The PI is developing bottom-up mechanisms for securing wireless networks against a class of "layer-violating" attacks. In a layer-violating attack, the attacker uses protocol behavior at one layer of the network stack to compromise a secure protocol at a different layer. Such layer-violating attacks often can span from the physical layer all the way to the transport layer. In the PI's approach, each layer interlocks with the higher layer, relying on the security properties guaranteed by the lower layer to provide security properties to the next higher layer, resulting in a protocol stack that is resilient to layer-violating attacks.
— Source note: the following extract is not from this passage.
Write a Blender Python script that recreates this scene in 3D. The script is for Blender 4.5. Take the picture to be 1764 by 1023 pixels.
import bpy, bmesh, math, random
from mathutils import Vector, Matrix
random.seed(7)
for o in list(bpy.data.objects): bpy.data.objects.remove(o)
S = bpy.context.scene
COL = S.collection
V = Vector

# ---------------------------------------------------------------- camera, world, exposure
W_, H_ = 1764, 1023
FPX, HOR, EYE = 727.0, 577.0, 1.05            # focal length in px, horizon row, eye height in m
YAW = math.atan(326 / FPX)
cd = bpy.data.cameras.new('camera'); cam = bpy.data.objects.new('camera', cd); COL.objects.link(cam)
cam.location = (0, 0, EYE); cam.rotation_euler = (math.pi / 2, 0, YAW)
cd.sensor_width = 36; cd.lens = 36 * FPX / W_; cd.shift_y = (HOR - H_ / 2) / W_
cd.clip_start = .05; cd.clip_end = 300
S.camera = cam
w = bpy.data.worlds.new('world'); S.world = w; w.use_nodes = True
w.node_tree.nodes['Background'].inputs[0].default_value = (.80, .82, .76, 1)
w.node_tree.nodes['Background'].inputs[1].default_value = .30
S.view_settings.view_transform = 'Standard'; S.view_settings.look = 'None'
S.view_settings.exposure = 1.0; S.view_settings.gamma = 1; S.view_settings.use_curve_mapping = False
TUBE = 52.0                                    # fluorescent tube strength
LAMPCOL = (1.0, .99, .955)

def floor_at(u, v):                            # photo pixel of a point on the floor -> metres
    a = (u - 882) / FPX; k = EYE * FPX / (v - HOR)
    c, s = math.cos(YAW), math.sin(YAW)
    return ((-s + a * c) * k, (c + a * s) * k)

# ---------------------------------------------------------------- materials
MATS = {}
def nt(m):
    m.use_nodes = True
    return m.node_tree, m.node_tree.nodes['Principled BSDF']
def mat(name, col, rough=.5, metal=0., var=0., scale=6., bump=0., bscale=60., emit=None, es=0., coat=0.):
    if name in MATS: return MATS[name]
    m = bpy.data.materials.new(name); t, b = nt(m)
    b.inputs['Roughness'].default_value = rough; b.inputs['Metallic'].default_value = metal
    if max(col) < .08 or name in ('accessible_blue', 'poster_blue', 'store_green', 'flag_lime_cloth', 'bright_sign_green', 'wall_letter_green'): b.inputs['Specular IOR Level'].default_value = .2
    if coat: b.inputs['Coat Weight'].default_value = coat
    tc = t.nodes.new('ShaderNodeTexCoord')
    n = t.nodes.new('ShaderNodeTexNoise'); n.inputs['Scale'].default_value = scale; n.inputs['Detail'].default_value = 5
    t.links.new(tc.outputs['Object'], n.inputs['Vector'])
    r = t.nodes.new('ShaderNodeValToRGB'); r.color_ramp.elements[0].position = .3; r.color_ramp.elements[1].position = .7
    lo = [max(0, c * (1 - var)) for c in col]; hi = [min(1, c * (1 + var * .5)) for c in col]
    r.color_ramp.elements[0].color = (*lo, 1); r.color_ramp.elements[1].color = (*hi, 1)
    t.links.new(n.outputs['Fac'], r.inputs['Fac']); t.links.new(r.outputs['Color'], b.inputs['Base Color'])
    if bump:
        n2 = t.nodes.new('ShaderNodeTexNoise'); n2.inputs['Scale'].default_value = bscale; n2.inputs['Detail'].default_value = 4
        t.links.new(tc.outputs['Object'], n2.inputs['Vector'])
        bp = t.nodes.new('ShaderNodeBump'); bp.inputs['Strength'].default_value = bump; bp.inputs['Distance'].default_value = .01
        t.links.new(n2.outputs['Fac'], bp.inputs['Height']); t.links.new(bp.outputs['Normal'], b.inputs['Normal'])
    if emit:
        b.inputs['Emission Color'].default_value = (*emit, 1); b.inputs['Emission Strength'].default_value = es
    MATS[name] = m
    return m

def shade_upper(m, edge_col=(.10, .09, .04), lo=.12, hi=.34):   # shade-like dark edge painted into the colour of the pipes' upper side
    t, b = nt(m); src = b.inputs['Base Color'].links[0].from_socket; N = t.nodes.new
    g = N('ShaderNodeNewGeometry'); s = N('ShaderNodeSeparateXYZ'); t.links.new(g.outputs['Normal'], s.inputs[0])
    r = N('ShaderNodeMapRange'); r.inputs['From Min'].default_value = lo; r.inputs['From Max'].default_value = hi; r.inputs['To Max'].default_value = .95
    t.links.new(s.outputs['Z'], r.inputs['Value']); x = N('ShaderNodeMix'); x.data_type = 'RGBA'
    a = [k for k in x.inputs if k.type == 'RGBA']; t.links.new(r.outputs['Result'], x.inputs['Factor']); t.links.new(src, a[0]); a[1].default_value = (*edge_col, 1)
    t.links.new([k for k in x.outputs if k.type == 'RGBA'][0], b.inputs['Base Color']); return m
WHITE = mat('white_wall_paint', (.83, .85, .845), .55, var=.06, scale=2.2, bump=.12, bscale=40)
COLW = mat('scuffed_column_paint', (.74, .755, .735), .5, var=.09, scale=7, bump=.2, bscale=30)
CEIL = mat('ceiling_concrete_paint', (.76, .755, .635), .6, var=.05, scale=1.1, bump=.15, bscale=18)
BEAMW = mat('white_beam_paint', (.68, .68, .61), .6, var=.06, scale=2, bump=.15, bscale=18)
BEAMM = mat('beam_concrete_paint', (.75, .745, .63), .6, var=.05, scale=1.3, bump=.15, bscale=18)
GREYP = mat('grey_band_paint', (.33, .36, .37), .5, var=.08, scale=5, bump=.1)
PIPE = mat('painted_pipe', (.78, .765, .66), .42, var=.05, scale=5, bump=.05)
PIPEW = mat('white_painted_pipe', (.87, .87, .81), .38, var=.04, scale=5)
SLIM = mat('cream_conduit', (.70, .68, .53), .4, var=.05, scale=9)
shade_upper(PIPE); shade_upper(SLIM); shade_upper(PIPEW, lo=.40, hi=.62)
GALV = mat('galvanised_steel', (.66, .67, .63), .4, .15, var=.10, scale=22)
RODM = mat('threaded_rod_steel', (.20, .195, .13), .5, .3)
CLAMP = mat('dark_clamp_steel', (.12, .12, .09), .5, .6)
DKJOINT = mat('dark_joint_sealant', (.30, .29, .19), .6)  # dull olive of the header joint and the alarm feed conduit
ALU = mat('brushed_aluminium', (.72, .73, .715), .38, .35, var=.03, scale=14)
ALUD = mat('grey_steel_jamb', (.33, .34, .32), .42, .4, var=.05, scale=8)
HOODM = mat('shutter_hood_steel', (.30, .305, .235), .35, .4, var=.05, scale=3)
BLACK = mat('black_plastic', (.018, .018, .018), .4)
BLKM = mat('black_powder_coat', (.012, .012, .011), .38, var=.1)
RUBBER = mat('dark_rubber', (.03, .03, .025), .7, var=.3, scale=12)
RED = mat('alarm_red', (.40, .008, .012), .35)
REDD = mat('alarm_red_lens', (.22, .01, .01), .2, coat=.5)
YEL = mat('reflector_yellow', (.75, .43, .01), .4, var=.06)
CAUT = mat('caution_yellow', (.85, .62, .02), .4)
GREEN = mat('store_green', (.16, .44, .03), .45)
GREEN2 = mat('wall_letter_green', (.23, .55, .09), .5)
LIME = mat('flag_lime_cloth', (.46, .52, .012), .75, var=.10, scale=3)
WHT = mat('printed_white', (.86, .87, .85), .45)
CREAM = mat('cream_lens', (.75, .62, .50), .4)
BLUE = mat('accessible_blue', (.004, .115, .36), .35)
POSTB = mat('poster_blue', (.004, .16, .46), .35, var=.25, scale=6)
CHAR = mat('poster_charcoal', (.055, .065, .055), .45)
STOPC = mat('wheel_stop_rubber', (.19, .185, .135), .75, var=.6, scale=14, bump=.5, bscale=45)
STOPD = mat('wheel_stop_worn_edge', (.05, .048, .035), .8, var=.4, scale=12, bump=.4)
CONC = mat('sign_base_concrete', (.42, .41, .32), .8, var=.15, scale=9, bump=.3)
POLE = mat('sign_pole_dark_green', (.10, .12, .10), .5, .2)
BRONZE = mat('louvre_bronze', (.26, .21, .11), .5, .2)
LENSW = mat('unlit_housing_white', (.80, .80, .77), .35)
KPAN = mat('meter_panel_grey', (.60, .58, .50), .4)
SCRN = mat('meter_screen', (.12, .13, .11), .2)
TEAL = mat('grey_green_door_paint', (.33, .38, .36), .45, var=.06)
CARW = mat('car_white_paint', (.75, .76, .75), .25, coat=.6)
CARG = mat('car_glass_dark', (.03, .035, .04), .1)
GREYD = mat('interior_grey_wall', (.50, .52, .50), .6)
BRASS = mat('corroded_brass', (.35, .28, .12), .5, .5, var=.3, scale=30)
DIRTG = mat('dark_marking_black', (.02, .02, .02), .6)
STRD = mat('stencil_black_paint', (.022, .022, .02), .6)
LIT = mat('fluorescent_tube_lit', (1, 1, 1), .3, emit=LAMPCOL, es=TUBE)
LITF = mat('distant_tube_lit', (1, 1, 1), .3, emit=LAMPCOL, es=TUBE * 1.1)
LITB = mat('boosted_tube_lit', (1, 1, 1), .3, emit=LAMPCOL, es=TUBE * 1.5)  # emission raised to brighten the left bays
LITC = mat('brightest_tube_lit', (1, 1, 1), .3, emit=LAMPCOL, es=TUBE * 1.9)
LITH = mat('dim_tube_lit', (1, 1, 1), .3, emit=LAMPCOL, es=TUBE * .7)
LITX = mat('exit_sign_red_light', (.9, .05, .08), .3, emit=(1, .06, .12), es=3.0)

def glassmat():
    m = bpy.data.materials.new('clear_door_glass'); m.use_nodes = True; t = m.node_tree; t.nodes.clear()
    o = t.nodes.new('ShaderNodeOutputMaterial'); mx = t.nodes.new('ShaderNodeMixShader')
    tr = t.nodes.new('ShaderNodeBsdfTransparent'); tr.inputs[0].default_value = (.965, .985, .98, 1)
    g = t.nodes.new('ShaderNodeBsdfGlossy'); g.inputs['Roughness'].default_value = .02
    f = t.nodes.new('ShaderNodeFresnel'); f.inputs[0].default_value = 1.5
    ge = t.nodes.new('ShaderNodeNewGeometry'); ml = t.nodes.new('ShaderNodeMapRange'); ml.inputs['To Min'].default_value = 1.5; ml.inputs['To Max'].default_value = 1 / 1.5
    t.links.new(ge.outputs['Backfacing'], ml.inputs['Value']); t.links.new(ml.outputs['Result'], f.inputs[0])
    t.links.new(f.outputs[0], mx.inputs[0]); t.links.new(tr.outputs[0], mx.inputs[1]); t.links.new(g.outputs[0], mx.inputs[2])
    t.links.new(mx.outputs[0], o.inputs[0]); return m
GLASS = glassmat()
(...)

The PI's efforts focus on four important security properties: availability against jamming, fairness, routing, and privacy.
The outcomes of this research will be: - A protocol stack secure against jamming at all layers, ensuring a specific level of performance despite the presence of an adversarial attacker - A protocol stack that provides fairness regardless of attacks at any layer, and specifies the types of fairness achievable against a cross-layer adversarial attacker - A results-oriented routing protocol that provides reliable performance assurances against attacks at any layer - A protocol stack that provides privacy across all layers of the network stack, ensuring minimal leakage of privacy-sensitive information.
The PI is also revising the introductory programming curriculum in the ECE department; one aspect of this revision is an emphasis on safe and secure code writing. The PI is also working to develop a middle-school-level curriculum to encourage underprivileged groups to pursue engineering education.